Is there no uneducated, slangy speech in Britain?


message 15: by Ian (new) - rated it 5 stars

Ian No mate, there ain't none of that.


message 16: by Bill (new) - rated it 5 stars

Bill Ah.


T4bsF (Call me Flo) Yes it is slangy, not necessarily uneducated, American English and I've heard plenty of it when your ordinary American has been interviewed on television...... and yes, there is an abundance of it here with British English. I don't think it's so much uneducated though - I would call it lazy or colloquial. I didn't think for a minute that Tolstoy would be translated in this way - I was just making an observation on how language in general has deteriorated. I'm on the same bus as Caroline with text messages - commas, full stops, capital letters and of course apostrophe's, all go into my texts. Even the occasional typos annoy me and I try to alter them before sending. Thanks for the giggle in your riposte Ian.


message 18: by Lily (new) - rated it 4 stars

Lily I started with the Garnett, was halfway through when I discovered that she skipped over entire paragraphs if translating them was too difficult (!!!!) and read the second half by Maude. Much better. Someday, I will reread it in P&V. I admit I was a little put off by their... I don't know if arrogance is the right word, and pretension implies they're inauthentic, which is wrong, but they seemed so unflinchingly in love with themselves in interviews that I felt like I would be distracted from the story itself.

I don't think Tolstoi included so much French to be annoying. It was reasonable for him to expect most of his audience to be fluent, and of course, using the language the characters would have used lends a certain je ne se quoi.


message 19: by Patrice (last edited Jun 06, 2013 09:02PM) (new) - rated it 5 stars

Patrice You made me laugh.

When we were reading it in my class a classmate of mine said she was so annoyed with all of the French. She'd forgotten her college French so she was struggling and frustrated and thought "why don't they just translate it!' That's when it occurred to me that Tolstoy did not think much of the people who spoke French and pretended to be superior, sooo European and sooo not Russian! They were phonies.

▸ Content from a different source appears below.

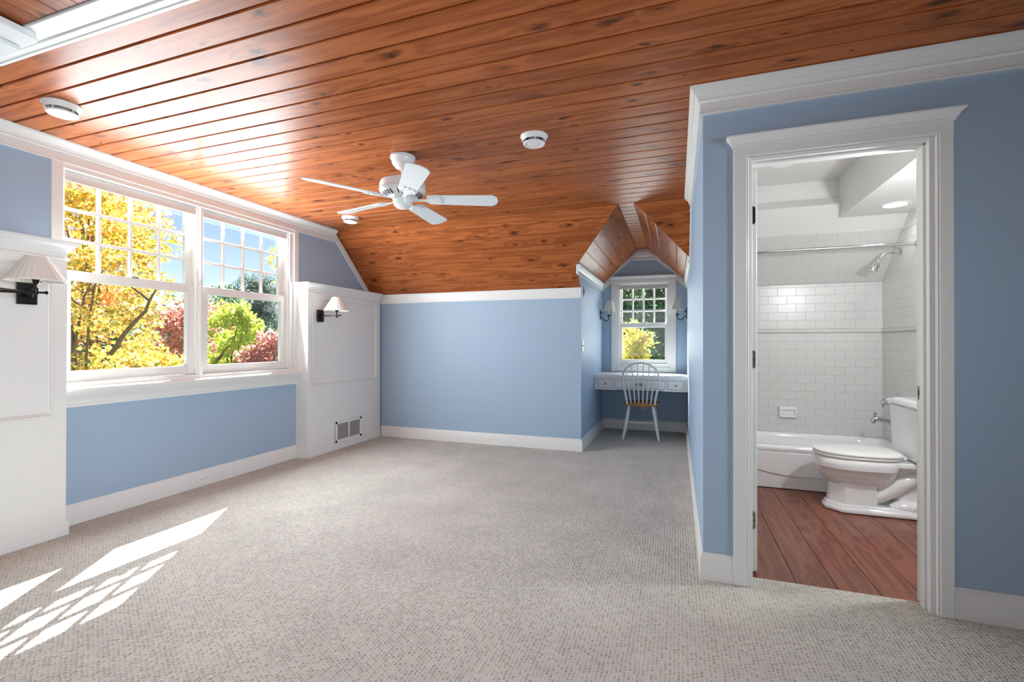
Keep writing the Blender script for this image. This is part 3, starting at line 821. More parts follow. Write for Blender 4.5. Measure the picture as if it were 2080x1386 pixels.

You could well be right but the "je ne sait quoi" for me, at least, is that those people are annoying and pretentious and should be speaking their own language!


message 20: by Ian (new) - rated it 5 stars

Ian I think there is a lot to be said for including the French in French, albeit with a footnote/endnote translating it, as it does make the point that a lot of the characters are very alienated from their Russianness. And also lots of rich people back then spoke French all the time.

I seem to remember at least once in the edition I was reading it mentioned in a footnote that one of the French things said by someone was untranslatable gibberish.


message 21: by P. (new)

P. Greg wrote: "I've read both translations - the Garnett and the Pevear-Volokhonsky - and found the latter to be far better. I've read most of their translations and have never been disappointed. They're the Robe..."

Quite the lovely compliment!


Aaron So interesting this discussion, if plumbless.

To translate Russian into English (whether British or American English) is not a thing lightly done.

I have favored the Pevear-Volokhonsky translations simply because of what I see as an emphasis on pure music in the phrase. That, and I figure two heads make for richer translations than do one.